Ma’s murder has sent shockwaves through the Chinese legal community and again cast question on President Xi Jinping’s promise to strengthen the rule of law in China.

It’s not just that the slaying took place late at night in a quiet residential suburb of China’s famously safe capital. Nor that it occurred just days before Lianghui, or “Two Sessions,” the Communist Party’s annual gathering of its rubber-stamp parliament, when security is so tight that simply accessing overseas websites becomes a painful chore.

The tragedy has come at a time of intensely low morale for the legal profession. In the last year, rights lawyers have been arrested and forced to make televised confessions for crimes they haven’t been charged with. A proposed law that threatens to criminalize any conduct deemed “disruptive” to courtroom order has further cowed those seeking to defend clients from politically charged prosecution.
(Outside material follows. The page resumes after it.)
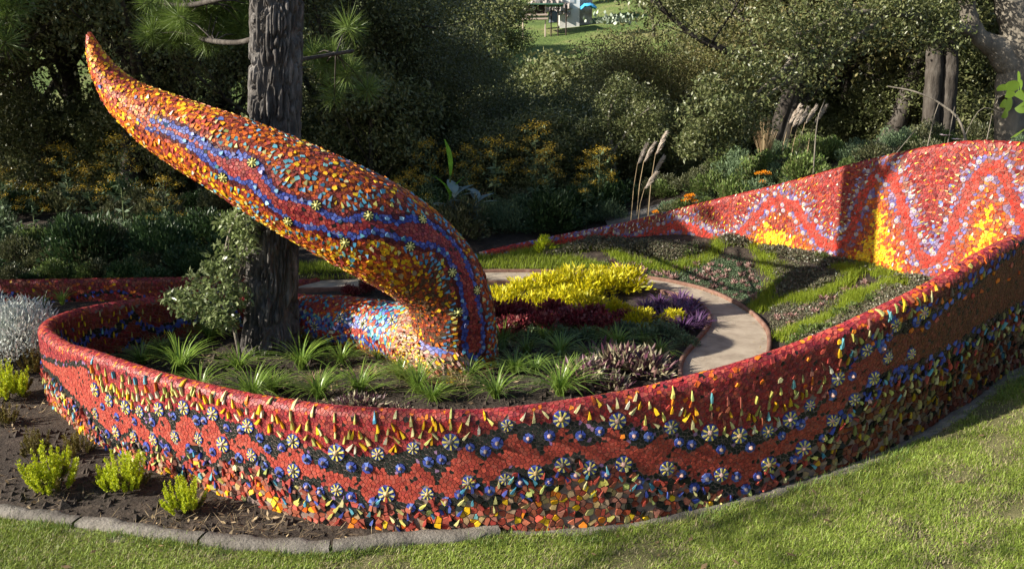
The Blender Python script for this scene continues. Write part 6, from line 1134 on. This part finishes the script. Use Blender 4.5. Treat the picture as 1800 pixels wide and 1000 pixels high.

The dramatic killing of a respected district judge seems to drive another nail into the coffin of a legal system already beset with strife.

Many judges now live in fear of such personal attacks, which have become frequent and sometimes fatal in recent years. In a single month in 2010, a trio of judges were killed by a gunman in Hunan province and another two were attacked with sulfuric acid in Guangxi province. Last year, four judges were stabbed in a courthouse in Hubei. In 2006, a man detonated a suicide bomb at a Gansu county court, killing himself and four others.

In each of these incidents, the perpetrator has been someone seeking extrajudicial redress. The gunman in the Hunan case, for example, specifically mentioned his dissatisfaction with the outcome of a legal dispute in a letter he left behind (he, too, committed suicide after his rampage).

In Ma’s case, the principal attacker was enraged by the division of property in his divorce and had bludgeoned his ex-wife’s husband to death earlier that evening.